Conventional Wisdom Midterm Election Mailbag


By: Jonathan David Morris

Dear Conventional Wisdom,
So the GOP lost both houses of Congress. What do you make of this? Was the midterm election a rebuke of George Bush’s disastrous Iraq War policies?

Sincerely,
Stanley in Omaha

Dear Stanley in Omaha,
The GOP didn’t lose both houses of Congress. That’s just what the media want you to believe. Look, I’ve said it before, I’ll say it again: You can’t trust political polling. Especially when the polls use a lever and take place in a booth. You think it’s just a coincidence the Democrats “won”? The pollsters skewed the results by giving voters a choice between the parties.
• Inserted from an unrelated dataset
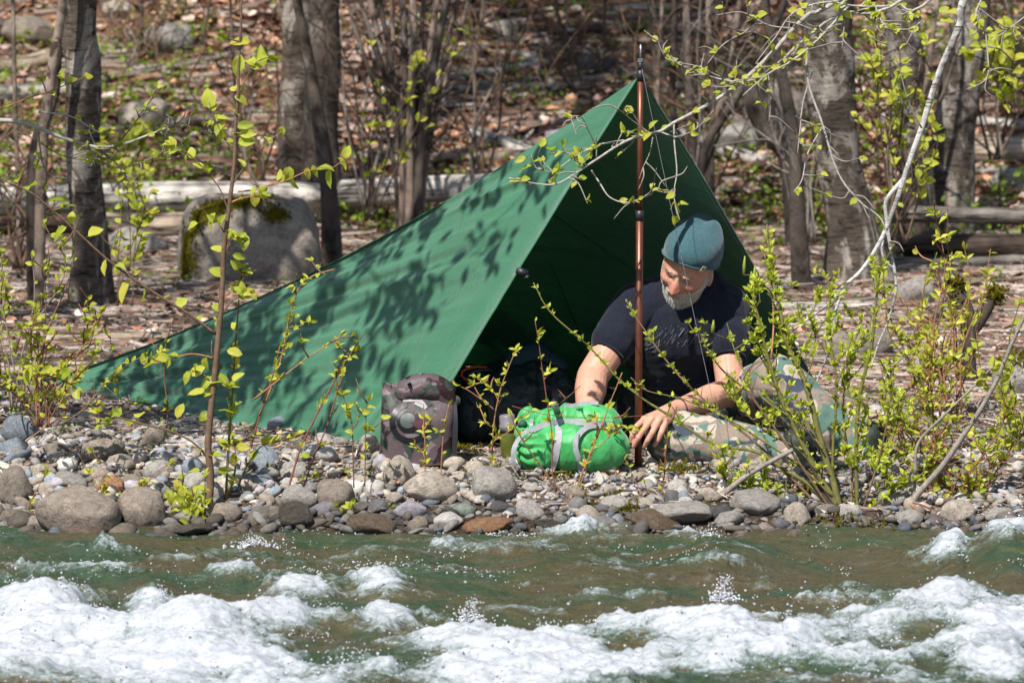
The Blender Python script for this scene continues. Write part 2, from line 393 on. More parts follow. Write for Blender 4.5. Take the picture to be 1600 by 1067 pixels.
# ---- more stones, each where it finds room
rs = np.random.RandomState(21); tries = 0
while len(stone_objs) < 292 and tries < 60000:
    tries += 1
    px = rs.uniform(-10, 1610)
    lo = 640 if px < 560 else (735 if px < 1010 else (760 if px < 1260 else 520))
    py = rs.uniform(lo, 846) if px < 1260 or rs.rand() < 0.55 else rs.uniform(530, 846)
    if 560 < px < 760 and 690 < py < 722: continue
    big_side = 1.0 if px < 600 else 0.62
    w = (15 + 50 * rs.rand() ** 1.7) * big_side * (0.7 + 0.3 * (py - 520) / 320); h = w * rs.uniform(0.45, 0.8)
    if any(abs(px - a) < (w + c_) * 0.40 and abs(py - b) < (h + d_) * 0.36 for a, b, c_, d_ in placed): continue
    tone = ["grey", "pale grey", "tan", "brown", "blue-grey", "lilac-grey", "grey", "tan", "dark grey", "white"][rs.randint(10)]
    if tone == "white" and rs.rand() < .5: tone = "pale grey"
    wetn = 1.0 if py > 826 else (0.6 if py > 816 else 0.0)
    stone_objs.append(lay_stone(px, py, w, h, tone, wetn, seed=tries))

# ---- boulders of the wood behind
moss = M("moss", 1.0, 0.05); moss.base(moss.ramp(moss.noise(30, 4, 0.7, moss.pos()), [(0.3, (0.045, 0.035, 0.004)), (0.6, (0.17, 0.15, 0.012)), (0.8, (0.30, 0.27, 0.03))])); moss.bump(moss.noise(120, 3, 0.8, moss.pos()), 1.0, 0.02)
def moss_patch(parent, n, centre, spread, seed, size=0.012):
    """a cushion of short moss spikes lying on a stone; positions in world metres"""
    rs = np.random.RandomState(seed); dg = BVHTree.FromPolygons([parent.matrix_basis @ v.co for v in parent.data.vertices], [p.vertices[:] for p in parent.data.polygons])
    pts = []; 
    for k in range(n):
        q = Vector(centre) + Vector(rs.normal(size=3) * spread)
        r_ = dg.find_nearest(q)
        if r_[0] is not None: pts.append(r_[0])
    pts = np.array([p[:] for p in pts]); k = len(pts)
    V = np.array([[-.5, 0, 0], [.5, 0, 0], [0, .3, 1.6], [0, -.4, .2]], float); F = np.array([[0, 1, 2], [0, 2, 3], [1, 3, 2]])
    W, FF, _ = scatter(V, F, rand_rot(k, rs) * 0.5 + np.eye(3) * 0.7, pts, rs.uniform(0.6, 1.4, k) * size)
    o = mobj("moss", W, FF, moss.m, None, smooth=False); o.parent = parent; o.matrix_parent_inverse = parent.matrix_basis.inverted(); o["kind"] = "stuff"
    return o
BV0, BF0 = ICO[4]; BV0 = BV0 / (np.abs(BV0 * np.array([1, 1, 1.0])) ** 3.4).sum(1, keepdims=True) ** (1 / 3.4) * (1 + .13 * fbm(BV0 * 1.1 + 4, 4, 91))[:, None]
for n_, d_q in (((-.72, -.3, .62), .98), ((.55, -.5, .66), 1.05), ((.9, -.2, .38), .98), ((.1, -.9, .42), .93), ((-.3, -.2, .93), .95)):
    n_ = np.array(n_) / np.linalg.norm(n_); e_q = BV0 @ n_ - d_q; BV0 = BV0 - np.outer(np.where(e_q > 0, e_q * .9, 0), n_)
BV0 = BV0 * (1 + .025 * fbm(BV0 * 5, 4, 17))[:, None]; BLOCK = mk_mesh('block_boulder', BV0 / np.abs(BV0).max(0), BF0); BLOCK.materials.append(st.m)
def boulder(px, base_py, w, h, tone, label, seed=0, group=None, y=None, me=None, name="boulder"):
    b = on_ground(px, base_py) if y is None else Vector((at(px, 300, y).x, y, 0))
    s = scale_at(b.y); rx = w / 2 / s; rz = h / s * 0.62; ry = rx * 0.85; yy = b.y + ry * 0.7
    rs = np.random.RandomState(seed)
    o = link(name, me or BIG[seed % len(BIG)], None, None, (b.x, yy, ground(b.x, yy) + rz * 0.52), (rs.uniform(-.12, .12), rs.uniform(-.12, .12), rs.uniform(-.6, .6)), (rx, ry, rz))
    c = TONES[tone]; o.color = (*c, 1.0); tag(o, label, "boulder", group); return o
bo = boulder(388, 446, 226, 150, "taupe", "big grey boulder with yellow-green moss on its left side, behind the green tarp", 0, me=BLOCK); bo.rotation_euler = (0, .06, .15)
bpy.context.view_layer.update()
mc = at(293, 400, bo.location.y - 0.2); moss_patch(bo, 1500, mc, (0.03, .04, 0.08), 1)
mc = at(325, 338, bo.location.y - 0.15); moss_patch(bo, 1100, mc, (0.05, .05, 0.03), 2)
mc = at(370, 312, bo.location.y - 0.15); moss_patch(bo, 1100, mc, (0.09, .05, 0.02), 5)
mc = at(433, 335, bo.location.y - 0.2); moss_patch(bo, 400, mc, (0.03, .03, 0.015), 3)
boulder(215, 398, 110, 44, "grey", "low grey boulder under the long bleached log, left of the mossy one", 1)
b2 = boulder(1596, 622, 90, 78, "grey", "grey boulder with a cap of moss at the right edge beyond the pale stem", 2)
bpy.context.view_layer.update()
moss_patch(b2, 700, (b2.location.x, b2.location.y, b2.location.z + b2.scale.z), (0.10, .08, 0.01), 4)
boulder(1432, 478, 66, 46, "grey", "rounded grey boulder between the thick grey trunk and the forked stump", 3)
boulder(1345, 562, 120, 50, "brown", "flat brown boulder in front of the thick grey trunk", 4)
hb = [(225, 212, 84, 48, "tan", "pale tan boulder on the slope right of the birch-like trunk"), (262, 85, 90, 40, "grey", "grey boulder high on the slope above the pale tan one"),
      (40, 75, 100, 46, "brown", "brown boulder high on the slope by the upper left corner"), (470, 100, 60, 36, "grey", "grey boulder half hidden behind the twin trunks"),
      (1215, 215, 110, 90, "brown", "dark brown boulder behind the right side of the tarp peak"), (1150, 250, 80, 50, "grey", "grey boulder low behind the right edge of the tarp"),
      (930, 120, 60, 30, "dark grey", "dark grey boulder on the slope left of the pole tip"), (790, 60, 50, 26, "tan", "small tan boulder at the top of the slope above the bleached log"),
      (1390, 205, 50, 26, "pale grey", "pale grey boulder between the grey trunks on the right"), (1560, 120, 70, 36, "grey", "grey boulder on the slope at the upper right corner"),
      (185, 35, 56, 30, "tan", "tan boulder at the top of the slope right of the birch-like trunk"), (600, 60, 44, 24, "pale grey", "pale grey boulder behind the clump of thin stems"),
      (1580, 300, 60, 30, "grey", "grey boulder just behind the plank-like log on the right"), (880, 235, 60, 30, "lilac-grey", "lilac-grey boulder on the slope just above the tarp ridge")]
for i, (px, py, w, h, tn, lb) in enumerate(hb): boulder(px, py, w, h, tn, lb, 10 + i)

# ---- leaf litter
rs = np.random.RandomState(33)
def litter_xy(n, x0, x1, y0, y1, seed, clump=1.2):
    r = np.random.RandomState(seed); x = r.uniform(x0, x1, n * 2); y = r.uniform(y0, y1, n * 2)
    d = fbm(np.stack([x, y, x * 0], -1) * clump, 3, seed); k = r.rand(n * 2) < 0.55 + 1.1 * d
    return x[k][:n], y[k][:n]
leafV = np.array([[-.5, -.12, .05], [0, -.32, .0], [.5, 0, .10], [0, .30, .02], [-.5, .1, .08], [0, 0, -.07]], float)
leafF = np.array([[0, 1, 5], [1, 2, 5], [2, 3, 5], [3, 4, 5], [4, 0, 5]])
LP = np.array([(0.27, 0.13, 0.085), (0.46, 0.25, 0.15), (0.42, 0.29, 0.24), (0.60, 0.47, 0.38), (0.07, 0.045, 0.035), (0.17, 0.095, 0.07), (0.55, 0.31, 0.18), (0.36, 0.23, 0.19)])
def leaves(n, x0, x1, y0, y1, size, seed, pal=LP, lift=0.006, clump=1.2):
    x, y = litter_xy(n, x0, x1, y0, y1, seed, clump); k = len(x); r = np.random.RandomState(seed + 1)
    s = size * r.uniform(0.5, 1.4, k); z = ground_np(x, y) + lift + s * r.uniform(0, 0.35, k)
    c = pal[r.randint(len(pal), size=k)] * r.uniform(0.7, 1.25, (k, 1))
    rot = np.einsum('kij,kjl->kil', zrot(r.uniform(0, 6.28, k)), 0.75 * np.eye(3) + 0.45 * rand_rot(k, r))
    return scatter(leafV, leafF, rot, np.stack([x, y, z], -1), s, c)
parts = [leaves(30000, -3.4, 3.4, 9.2, 15.5, 0.085, 1), leaves(9000, -3.0, 3.0, 4.0, 9.6, 0.045, 2, (LP * .45 + LP.mean(1, keepdims=True) * .45) * np.array([.92, .84, .78])),
         leaves(4500, -2.4, 2.4, 0.9, 4.5, 0.032, 3, (LP * .6 + LP.mean(1, keepdims=True) * .35)), leaves(1800, -2.2, 2.2, -0.7, 0.9, 0.025, 4), leaves(15000, -9, 9, 3, 24, 0.055, 5)]
V, F, C = merge(parts)
tag(mobj("leaf_litter", V, F, lt.m, colr=C, smooth=False), "brown and russet fallen leaves covering the forest floor and slope", kind="stuff")
# ---- fine fallen twigs and bark chips
def twigs(n, x0, x1, y0, y1, L, seed, pal, along=0.5, th=0.05):
    x, y = litter_xy(n, x0, x1, y0, y1, seed, 0.9); k = len(x); r = np.random.RandomState(seed + 1)
    a = np.arange(3) * 2.094; V = np.array([[sx, math.cos(q), math.sin(q)] for sx in (-.5, .5) for q in a], float)
    F = np.array([[0, 1, 4, 3], [1, 2, 5, 4], [2, 0, 3, 5]])
    l = L * r.uniform(0.3, 1.5, k) ; t = l * th * r.uniform(0.4, 1.2, k) * 0.5; t = np.clip(t, 0.001, 0.012)
    ang = r.normal(size=k) * along; z = ground_np(x, y) + t + r.uniform(0, 0.02, k)
    tilt = r.normal(size=k) * 0.08; cy_, sy_ = np.cos(tilt), np.sin(tilt); o = np.zeros(k); e = np.ones(k)
    ry = np.stack([cy_, o, sy_, o, e, o, -sy_, o, cy_], -1).reshape(k, 3, 3)
    c = pal[r.randint(len(pal), size=k)] * r.uniform(0.6, 1.25, (k, 1))
    return scatter(V, F, np.einsum('kij,kjl->kil', zrot(ang), ry), np.stack([x, y, z], -1), np.stack([l, t, t], -1), c)
TP = np.array([(0.42, 0.34, 0.28), (0.60, 0.51, 0.44), (0.30, 0.20, 0.16), (0.12, 0.085, 0.065), (0.55, 0.48, 0.42), (0.36, 0.20, 0.13)])
parts = [twigs(11000, -3.1, 3.1, 2.0, 10.0, 0.16, 11, TP), twigs(4000, -3.4, 3.4, 9.5, 15.0, 0.30, 12, TP * 0.8), twigs(2600, -2.3, 2.3, -0.6, 2.2, 0.08, 13, TP, 1.5),
         twigs(2500, 0.8, 2.4, 0.2, 4.5, 0.12, 14, TP, 0.9)]
V, F, C = merge(parts)
tag(mobj("twig_litter", V, F, gr.m, colr=C, smooth=False), "fine grey and brown twigs and bark chips strewn on the forest floor", kind="stuff")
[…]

That doesn’t sound like baiting the question to you?

• • •

Dear Conventional Wisdom,
I see Donald Rumsfeld stopped squinting long enough to resign as Defense Secretary. What’s he going to do with his spare time now? We have a job for him here at Burger King.

Sincerely,
The Guy Who Manages Donald Rumsfeld’s Hometown Burger King

Dear Dejected Lowlife Sentenced to a Lifetime of Burger Flipping,
Donald Rumsfeld is going to do the same thing Donald Rumsfeld has always done. He’s going to put his pants on two legs at a time. He’s going to count his chickens weeks before they hatch. If Donald Rumsfeld were an airplane, he would be cleared for a safe landing. I have no concerns about Donald Rumsfeld. You should worry about yourself.

• • •

Dear Conventional Wisdom,
Knock-knock. Who is there? Dick Cheney. Dick Cheney who? I don’t know. Wanna go “lame duck” hunting? Ha ha ha ha ha!

Sincerely,
Dan Quail

Dear Dan Quail,
If I were a gun, I would aim for your heart.

• • •

Dear Conventional Wisdom,
There’s been a lot of speculation over Hillary Clinton running for president. What do you think? Will she or won’t she?

Sincerely,
Chelsea Lewinsky, City of Chappaqua

Dear Miss Lewinsky,
Running “for” president? More like she’s running from it. This woman has been stalling to answer this question for years now. There’s a good reason for this. Hillary Clinton understands the name Hillary Clinton is divisive. She stands a much better chance of winning the White House if she waits till after she wins to announce her candidacy. We can’t let her get away with this.

• • •

Dear Conventional Wisdom,
Settle a bet. My brother and I think George Bush is gonna start a new war out of anger. I say North Korea; my brother says Vietnam.

Sincerely,
John McCain (not the senator)

Dear Mr. Senator,
You and your brother are equally retarded. Why does everyone assume George Bush is ducking Russia and China? The heavyweight title has been fractured for too many years now, and George Bush is the only champion with the cojones to challenge them both to unify the belts. You’ll see. George Bush is the Lennox Lewis of our generation. Except without the dreadlocks. Oh, and the pawing jab.

• • •

Dear Conventional Wisdom,
How comes the new James Bond has blonde hair?

Sincerely,
The Old James Bond

Dear Double O’Seven,
Let me put it this way. Before you were born, there was a television program known as Bewitched. In it, a guy named Dick York played a character named Darrin. Then Dick York left the show and Dick Sargent played the character. Two guys played Darrin, and both of them were Dicks. Does this answer your question?